Nach ständiger Rechtsprechung des VwGH genügt es, von mehreren Möglichkeiten jene als erwiesen anzunehmen, die gegenüber allen anderen Möglichkeiten eine überragende Wahrscheinlichkeit oder gar die Gewissheit für sich hat und alle anderen Möglichkeiten absolut oder mit Wahrscheinlichkeit ausschließt oder zumindest weniger wahrscheinlich erscheinen lässt (vgl.
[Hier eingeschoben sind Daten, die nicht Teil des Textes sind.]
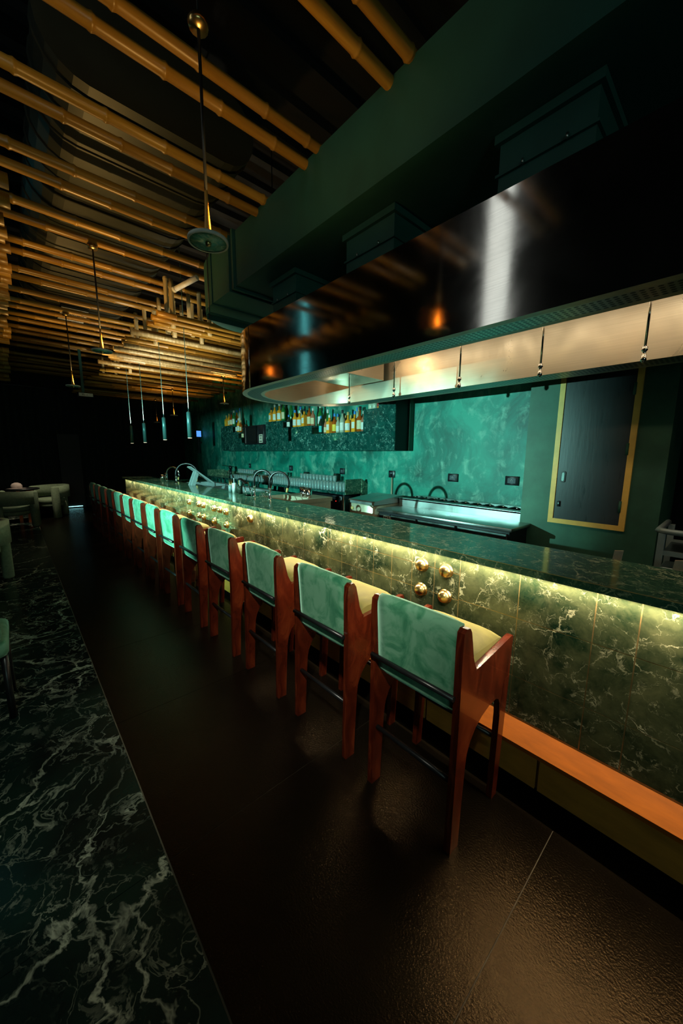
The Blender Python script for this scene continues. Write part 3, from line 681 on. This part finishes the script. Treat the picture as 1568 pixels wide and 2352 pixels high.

VwGH 13.11.1986, 85/16/0109).

Der unabhängige Verwaltungssenat des Landes Oberösterreich kommt in Anbetracht der obigen Ausführungen zum Ergebnis, dass es der Bw zumindest gelungen ist, die Angaben des Meldungslegers insoweit iSd obigen Judikatur für weniger wahrscheinlich erscheinen zu lassen, als damit ein Schuldspruch hierauf nicht mehr gestützt werden kann.

Der Oö. Verwaltungssenat verkennt jedoch nicht, dass durchaus die Angaben des Zeugen den tatsächlichen Vorgängen mehr entsprochen haben könnten, als jene der Bw. Unter Anwendung des Grundsatzes "in dubio pro reo" war jedoch der Berufung Folge zu geben bzw das Verwaltungsstrafverfahren gegen die Bw gemäß § 45 Abs.1 Z1 VStG einzustellen.

 

 

Rechtsmittelbelehrung:

Gegen diesen Bescheid ist kein ordentliches Rechtsmittel zulässig.

 

Hinweis:

Gegen diesen Bescheid kann innerhalb von sechs Wochen ab seiner Zustellung eine Beschwerde an den Verfassungsgerichtshof und/oder an den Verwaltungsgerichtshof erhoben werden; diese muss - von gesetzlichen Ausnahmen abgesehen - jeweils von einem Rechtsanwalt unterschrieben sein. Für jede dieser Beschwerden ist eine Gebühr von 180 Euro zu entrichten.